I'm seeing a strong parallel between late 60s racial issues in the US and the current state of affairs in Europe with their Muslim minorities. Both cases saw disadvantaged and discriminated-against youth often turning to radicalism; in that framework, ISIS is the Black Panthers. The Nation of Islam and Malcolm X's "by any means necessary" would be another analogy to play with, but the NoI tended to talk more radically than they acted, if memory serves.
One difference in these cases is that black and white Americans had a common Christian heritage to draw upon. Martin Luther King could draw upon Biblical themes that would resonate to ears of all racial groups. That commonality of religious background, even though the styles were often different, gave the Civil Rights Movement an extra tool in the kit that Muslim-Europeans don't have.
Absent that religious common ground, secular French natives and their Muslim brethren have just the Liberty, Equality and Fraternity of the French Revolution to call upon. The natives aren't feeling all that fraternal with the Muslims and, to borrow from West Side Story's America, that liberty leaves the newbies "free to wait tables and shine shoes." Integration has been a slow slog, with a less-vibrant European economy being hard for newbies to fit into to, doubly so due to a socio-religious gap.
The song is an interesting one, with the gals singing of the virtues of a free, western society, while the Sharks are singing the grim realities of being an Hispanic immigrant in post-WWII Neuva York. The final verse has the guys wanting "to go back to San Juan"; in the modern case, the guys often go back to their ancestral turf and become a jihadi.
Modern liberals and neocons are left in the role of the gals, but the Sharks aren't listen all that much. They're bitter, feeling like outcasts, and looking for a fight. When you add a religious overlay to that youthful rebellion, you have a potent brew, even more potent when you can cast the oppressors who don't share your faith as the infidel; recall that in WSS, they were divided by ethnicity and language but not faith, although religion didn't show up on radar in WSS.
Without a common culture or common faith, there isn't much common ground to be had.
This Atlantic piece that got my mind rolling on this front has the French struggling to digest this issue and whether their political system can survive the stress; the current Fifth Republic only kicked in in 1958. The change from a parliamentary to presidential system was prompted by stressors that lead to Algerian independence in 1960.

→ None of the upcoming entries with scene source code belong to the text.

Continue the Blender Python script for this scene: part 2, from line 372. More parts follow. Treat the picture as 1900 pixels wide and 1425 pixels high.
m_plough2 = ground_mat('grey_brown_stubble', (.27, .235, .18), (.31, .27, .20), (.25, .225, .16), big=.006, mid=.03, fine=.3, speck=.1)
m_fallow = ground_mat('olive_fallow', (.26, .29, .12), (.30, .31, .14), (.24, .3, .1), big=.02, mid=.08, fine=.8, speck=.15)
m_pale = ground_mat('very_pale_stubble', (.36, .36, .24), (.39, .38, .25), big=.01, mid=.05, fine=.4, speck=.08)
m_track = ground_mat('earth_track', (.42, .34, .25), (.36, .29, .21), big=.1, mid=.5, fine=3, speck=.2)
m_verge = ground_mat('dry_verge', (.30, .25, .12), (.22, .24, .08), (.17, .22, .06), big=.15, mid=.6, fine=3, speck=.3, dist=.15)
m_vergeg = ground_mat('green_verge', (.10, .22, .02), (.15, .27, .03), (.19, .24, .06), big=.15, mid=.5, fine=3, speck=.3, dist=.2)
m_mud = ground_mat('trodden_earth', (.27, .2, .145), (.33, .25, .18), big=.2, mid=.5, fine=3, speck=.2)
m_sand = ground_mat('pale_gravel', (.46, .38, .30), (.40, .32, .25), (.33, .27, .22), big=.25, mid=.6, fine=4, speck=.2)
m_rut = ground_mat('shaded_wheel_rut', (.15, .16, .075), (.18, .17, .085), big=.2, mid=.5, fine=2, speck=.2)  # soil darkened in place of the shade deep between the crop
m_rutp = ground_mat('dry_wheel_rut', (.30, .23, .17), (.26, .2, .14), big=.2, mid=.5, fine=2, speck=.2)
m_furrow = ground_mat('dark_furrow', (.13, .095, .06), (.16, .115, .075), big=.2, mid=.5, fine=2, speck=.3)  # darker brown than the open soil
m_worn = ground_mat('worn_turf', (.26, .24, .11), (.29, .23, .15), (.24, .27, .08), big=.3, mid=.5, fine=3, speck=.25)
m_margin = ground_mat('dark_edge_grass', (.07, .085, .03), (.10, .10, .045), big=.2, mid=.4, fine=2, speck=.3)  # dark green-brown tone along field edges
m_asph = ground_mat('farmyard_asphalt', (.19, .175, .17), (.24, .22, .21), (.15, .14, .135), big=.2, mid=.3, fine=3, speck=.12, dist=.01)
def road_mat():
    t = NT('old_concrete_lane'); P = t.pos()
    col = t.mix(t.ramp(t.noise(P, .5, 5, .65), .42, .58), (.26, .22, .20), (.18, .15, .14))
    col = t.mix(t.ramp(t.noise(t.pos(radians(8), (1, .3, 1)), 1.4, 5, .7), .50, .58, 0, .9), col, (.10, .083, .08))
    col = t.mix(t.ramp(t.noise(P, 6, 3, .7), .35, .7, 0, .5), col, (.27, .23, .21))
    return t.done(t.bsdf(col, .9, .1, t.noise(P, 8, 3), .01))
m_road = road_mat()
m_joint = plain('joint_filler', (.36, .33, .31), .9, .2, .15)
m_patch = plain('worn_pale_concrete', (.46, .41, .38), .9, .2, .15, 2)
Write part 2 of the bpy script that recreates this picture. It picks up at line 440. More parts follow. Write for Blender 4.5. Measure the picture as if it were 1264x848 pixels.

I'm not sure what a Sixth Republic would entail; France seems to be on the verge of a ideological shift rather than a change in constitutional structure, where nativism and/or a stronger focus on integrating minorities rather than seeing them radicalized. The nativist National Front would be the beneficiary of such a move unless the mainstream conservative parties can come up with a law-and-order Nixon to counter Marine Le Pen as George Wallace in drag; her dad deserves the metaphor more than she does.